─── DATA IN THIS EXERCISE ───

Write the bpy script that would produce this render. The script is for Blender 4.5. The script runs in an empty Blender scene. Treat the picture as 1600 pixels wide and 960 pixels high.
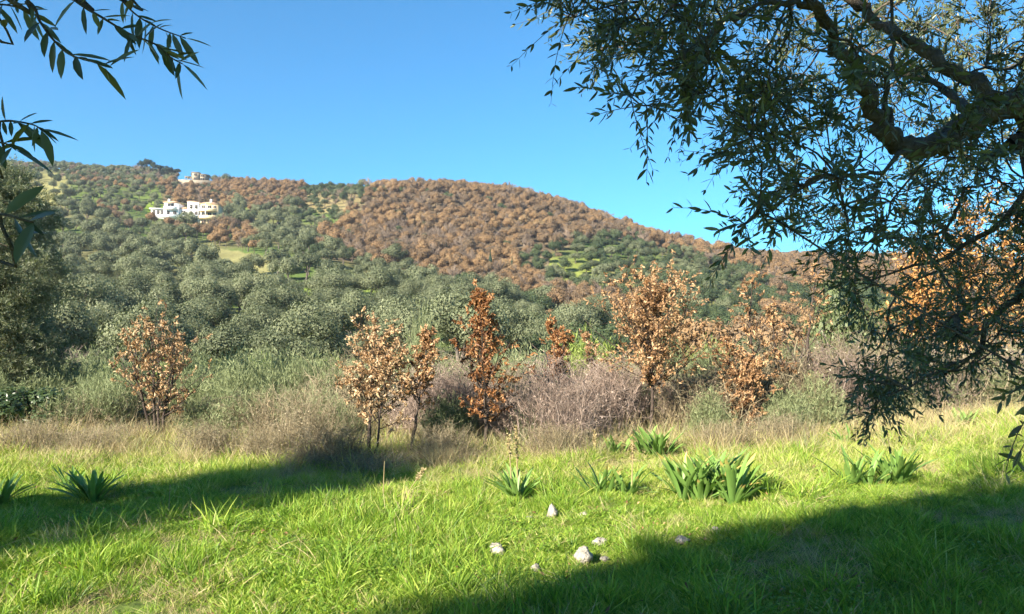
import bpy, math, random
import numpy as np
from mathutils import Vector, Matrix

# ------------------------------------------------------------------ camera, sky, sun, exposure
scene = bpy.context.scene
COL = scene.collection
F = 1208.0                      # focal length in pixels of a 1600 px wide frame
CAMZ = 1.6
PITCH = math.radians(3.0)
cam_d = bpy.data.cameras.new('camera')
cam_d.sensor_width = 36.0
cam_d.lens = F / 1600.0 * 36.0
cam_d.clip_start = 0.05
cam_d.clip_end = 6000
cam = bpy.data.objects.new('camera', cam_d)
COL.objects.link(cam)
cam.location = (0, 0, CAMZ)
cam.rotation_euler = (math.radians(90) + PITCH, 0, 0)
scene.camera = cam

SUN_EL = math.radians(27)
SUN_DIR = np.array([0.66, 0.75])            # way the light travels over the ground
SUN_DIR = SUN_DIR / np.linalg.norm(SUN_DIR)
world = bpy.data.worlds.new('World')
scene.world = world
world.use_nodes = True
wn = world.node_tree.nodes
wl = world.node_tree.links
wn.clear()
w_out = wn.new('ShaderNodeOutputWorld')
w_bg = wn.new('ShaderNodeBackground')
w_sky = wn.new('ShaderNodeTexSky')
w_sky.sky_type = 'NISHITA'
w_sky.sun_disc = False
w_sky.sun_elevation = SUN_EL
to_sun = -SUN_DIR
w_sky.sun_rotation = math.atan2(to_sun[0], to_sun[1])
w_sky.altitude = 100
w_sky.air_density = 1.0
w_sky.dust_density = 0.0
w_sky.ozone_density = 7.5
w_bg.inputs['Strength'].default_value = 0.058
w_mul = wn.new('ShaderNodeVectorMath')
w_mul.operation = 'MULTIPLY'
w_mul.inputs[1].default_value = (0.60, 1.12, 1.10)
wl.new(w_sky.outputs[0], w_mul.inputs[0])
wl.new(w_mul.outputs[0], w_bg.inputs['Color'])
wl.new(w_bg.outputs[0], w_out.inputs['Surface'])

sun_d = bpy.data.lights.new('sun', 'SUN')
sun_d.energy = 5.0
sun_d.angle = math.radians(0.7)
sun_d.color = (1.0, 0.90, 0.76)
sun = bpy.data.objects.new('sun', sun_d)
COL.objects.link(sun)
light_dir = Vector((SUN_DIR[0] * math.cos(SUN_EL), SUN_DIR[1] * math.cos(SUN_EL), -math.sin(SUN_EL)))
sun.rotation_euler = light_dir.to_track_quat('-Z', 'Y').to_euler()
sun.location = (-20, -25, 30)

vs = scene.view_settings
vs.view_transform = 'Standard'
vs.look = 'None'
vs.exposure = 1.9
vs.gamma = 1.0
vs.use_curve_mapping = False
scene.cycles.max_bounces = 4
scene.cycles.diffuse_bounces = 2
scene.cycles.transmission_bounces = 2
scene.cycles.adaptive_threshold = 0.02
scene.cycles.transparent_max_bounces = 4

rng = np.random.default_rng(7)
random.seed(7)


# ------------------------------------------------------------------ frame <-> world helpers
def P(px, py, depth):
    """point seen at (px, py) of the 1600x960 frame, standing `depth` metres ahead"""
    u = (px - 800.0) / F
    v = (480.0 - py) / F
    dy = math.cos(PITCH) - v * math.sin(PITCH)
    dz = math.sin(PITCH) + v * math.cos(PITCH)
    s = depth / dy
    return np.array([u * s, depth, CAMZ + dz * s])


def project(p):
    p = np.asarray(p, float)
    z = p[..., 2] - CAMZ
    y = p[..., 1]
    fwd = y * math.cos(PITCH) + z * math.sin(PITCH)
    up = -y * math.sin(PITCH) + z * math.cos(PITCH)
    return np.stack([800 + F * p[..., 0] / fwd, 480 - F * up / fwd], -1)


# ------------------------------------------------------------------ terrain
T_DEP = np.array([20, 35, 60, 90, 130, 180, 240, 300, 360, 420, 500, 700, 1500], float)
T_COL = {
    -300: [545, 490, 432, 375, 328, 292, 266, 262, 335, 480],
    0:    [542, 482, 422, 367, 320, 284, 266, 259, 330, 480],
    150:  [541, 481, 421, 367, 322, 287, 268, 264, 330, 480],
    230:  [541, 480, 421, 374, 338, 298, 275, 276, 340, 480],
    310:  [541, 480, 424, 388, 360, 317, 287, 292, 350, 480],
    450:  [546, 487, 434, 392, 348, 310, 296, 302, 370, 480],
    550:  [549, 494, 442, 394, 347, 303, 298, 306, 375, 480],
    620:  [551, 500, 449, 400, 346, 298, 296, 308, 380, 485],
    700:  [553, 507, 457, 407, 347, 292, 295, 310, 385, 485],
    800:  [557, 517, 472, 417, 357, 303, 308, 325, 395, 485],
    900:  [561, 527, 484, 427, 365, 331, 338, 352, 415, 490],
    1000: [563, 534, 492, 434, 378, 365, 374, 384, 435, 490],
    1100: [566, 542, 502, 444, 402, 402, 408, 414, 450, 495],
    1200: [567, 547, 512, 458, 420, 409, 406, 410, 450, 495],
    1300: [567, 547, 521, 482, 442, 420, 410, 408, 450, 495],
    1600: [562, 537, 502, 467, 442, 427, 417, 412, 450, 495],
    1900: [560, 530, 495, 460, 435, 420, 412, 410, 450, 495],
}
_cols = np.array(sorted(T_COL))
_tab = np.zeros((len(_cols), len(T_DEP)))
for i, c in enumerate(_cols):
    _tab[i, 0:3] = (-0.35, -1.3, -2.3)
    for j, py in enumerate(T_COL[c]):
        _tab[i, 3 + j] = P(c, py, T_DEP[3 + j])[2]
GPX = np.linspace(-300, 1900, 221)
GLD = np.linspace(math.log(20), math.log(1500), 240)
_a = np.array([np.interp(GPX, _cols, _tab[:, j]) for j in range(len(T_DEP))]).T
_g = np.array([np.interp(np.exp(GLD), T_DEP, _a[i]) for i in range(len(GPX))])


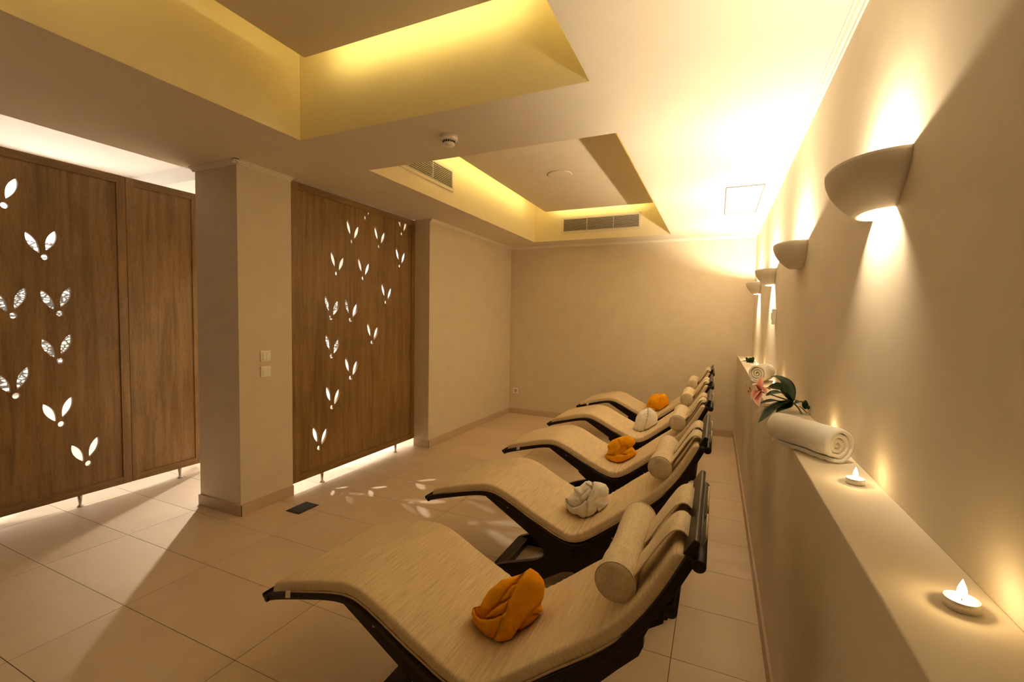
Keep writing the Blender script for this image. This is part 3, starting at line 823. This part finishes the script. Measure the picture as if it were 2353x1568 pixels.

───

### GIVEN TASK
Repeat every record precisely. Any picture among them stays out of the copy.

### EXERCISE RESULT
Write the bpy script that would produce this render. The script is for Blender 4.5. The script runs in an empty Blender scene. Treat the picture as 1600 pixels wide and 960 pixels high.
import bpy, math, random
import numpy as np
from mathutils import Vector, Matrix

# ------------------------------------------------------------------ camera, sky, sun, exposure
scene = bpy.context.scene
COL = scene.collection
F = 1208.0                      # focal length in pixels of a 1600 px wide frame
CAMZ = 1.6
PITCH = math.radians(3.0)
cam_d = bpy.data.cameras.new('camera')
cam_d.sensor_width = 36.0
cam_d.lens = F / 1600.0 * 36.0
cam_d.clip_start = 0.05
cam_d.clip_end = 6000
cam = bpy.data.objects.new('camera', cam_d)
COL.objects.link(cam)
cam.location = (0, 0, CAMZ)
cam.rotation_euler = (math.radians(90) + PITCH, 0, 0)
scene.camera = cam

SUN_EL = math.radians(27)
SUN_DIR = np.array([0.66, 0.75])            # way the light travels over the ground
SUN_DIR = SUN_DIR / np.linalg.norm(SUN_DIR)
world = bpy.data.worlds.new('World')
scene.world = world
world.use_nodes = True
wn = world.node_tree.nodes
wl = world.node_tree.links
wn.clear()
w_out = wn.new('ShaderNodeOutputWorld')
w_bg = wn.new('ShaderNodeBackground')
w_sky = wn.new('ShaderNodeTexSky')
w_sky.sky_type = 'NISHITA'
w_sky.sun_disc = False
w_sky.sun_elevation = SUN_EL
to_sun = -SUN_DIR
w_sky.sun_rotation = math.atan2(to_sun[0], to_sun[1])
w_sky.altitude = 100
w_sky.air_density = 1.0
w_sky.dust_density = 0.0
w_sky.ozone_density = 7.5
w_bg.inputs['Strength'].default_value = 0.058
w_mul = wn.new('ShaderNodeVectorMath')
w_mul.operation = 'MULTIPLY'
w_mul.inputs[1].default_value = (0.60, 1.12, 1.10)
wl.new(w_sky.outputs[0], w_mul.inputs[0])
wl.new(w_mul.outputs[0], w_bg.inputs['Color'])
wl.new(w_bg.outputs[0], w_out.inputs['Surface'])

sun_d = bpy.data.lights.new('sun', 'SUN')
sun_d.energy = 5.0
sun_d.angle = math.radians(0.7)
sun_d.color = (1.0, 0.90, 0.76)
sun = bpy.data.objects.new('sun', sun_d)
COL.objects.link(sun)
light_dir = Vector((SUN_DIR[0] * math.cos(SUN_EL), SUN_DIR[1] * math.cos(SUN_EL), -math.sin(SUN_EL)))
sun.rotation_euler = light_dir.to_track_quat('-Z', 'Y').to_euler()
sun.location = (-20, -25, 30)

vs = scene.view_settings
vs.view_transform = 'Standard'
vs.look = 'None'
vs.exposure = 1.9
vs.gamma = 1.0
vs.use_curve_mapping = False
scene.cycles.max_bounces = 4
scene.cycles.diffuse_bounces = 2
scene.cycles.transmission_bounces = 2
scene.cycles.adaptive_threshold = 0.02
scene.cycles.transparent_max_bounces = 4

rng = np.random.default_rng(7)
random.seed(7)


# ------------------------------------------------------------------ frame <-> world helpers
def P(px, py, depth):
    """point seen at (px, py) of the 1600x960 frame, standing `depth` metres ahead"""
    u = (px - 800.0) / F
    v = (480.0 - py) / F
    dy = math.cos(PITCH) - v * math.sin(PITCH)
    dz = math.sin(PITCH) + v * math.cos(PITCH)
    s = depth / dy
    return np.array([u * s, depth, CAMZ + dz * s])


def project(p):
    p = np.asarray(p, float)
    z = p[..., 2] - CAMZ
    y = p[..., 1]
    fwd = y * math.cos(PITCH) + z * math.sin(PITCH)
    up = -y * math.sin(PITCH) + z * math.cos(PITCH)
    return np.stack([800 + F * p[..., 0] / fwd, 480 - F * up / fwd], -1)


# ------------------------------------------------------------------ terrain
T_DEP = np.array([20, 35, 60, 90, 130, 180, 240, 300, 360, 420, 500, 700, 1500], float)
T_COL = {
    -300: [545, 490, 432, 375, 328, 292, 266, 262, 335, 480],
    0:    [542, 482, 422, 367, 320, 284, 266, 259, 330, 480],
    150:  [541, 481, 421, 367, 322, 287, 268, 264, 330, 480],
    230:  [541, 480, 421, 374, 338, 298, 275, 276, 340, 480],
    310:  [541, 480, 424, 388, 360, 317, 287, 292, 350, 480],
    450:  [546, 487, 434, 392, 348, 310, 296, 302, 370, 480],
    550:  [549, 494, 442, 394, 347, 303, 298, 306, 375, 480],
    620:  [551, 500, 449, 400, 346, 298, 296, 308, 380, 485],
    700:  [553, 507, 457, 407, 347, 292, 295, 310, 385, 485],
    800:  [557, 517, 472, 417, 357, 303, 308, 325, 395, 485],
    900:  [561, 527, 484, 427, 365, 331, 338, 352, 415, 490],
    1000: [563, 534, 492, 434, 378, 365, 374, 384, 435, 490],
    1100: [566, 542, 502, 444, 402, 402, 408, 414, 450, 495],
    1200: [567, 547, 512, 458, 420, 409, 406, 410, 450, 495],
    1300: [567, 547, 521, 482, 442, 420, 410, 408, 450, 495],
    1600: [562, 537, 502, 467, 442, 427, 417, 412, 450, 495],
    1900: [560, 530, 495, 460, 435, 420, 412, 410, 450, 495],
}
_cols = np.array(sorted(T_COL))
_tab = np.zeros((len(_cols), len(T_DEP)))
for i, c in enumerate(_cols):
    _tab[i, 0:3] = (-0.35, -1.3, -2.3)
    for j, py in enumerate(T_COL[c]):
        _tab[i, 3 + j] = P(c, py, T_DEP[3 + j])[2]
GPX = np.linspace(-300, 1900, 221)
GLD = np.linspace(math.log(20), math.log(1500), 240)
_a = np.array([np.interp(GPX, _cols, _tab[:, j]) for j in range(len(T_DEP))]).T
_g = np.array([np.interp(np.exp(GLD), T_DEP, _a[i]) for i in range(len(GPX))])


Keep writing the Blender script for this image. This is part 3, starting at line 823. This part finishes the script. Measure the picture as if it were 2353x1568 pixels.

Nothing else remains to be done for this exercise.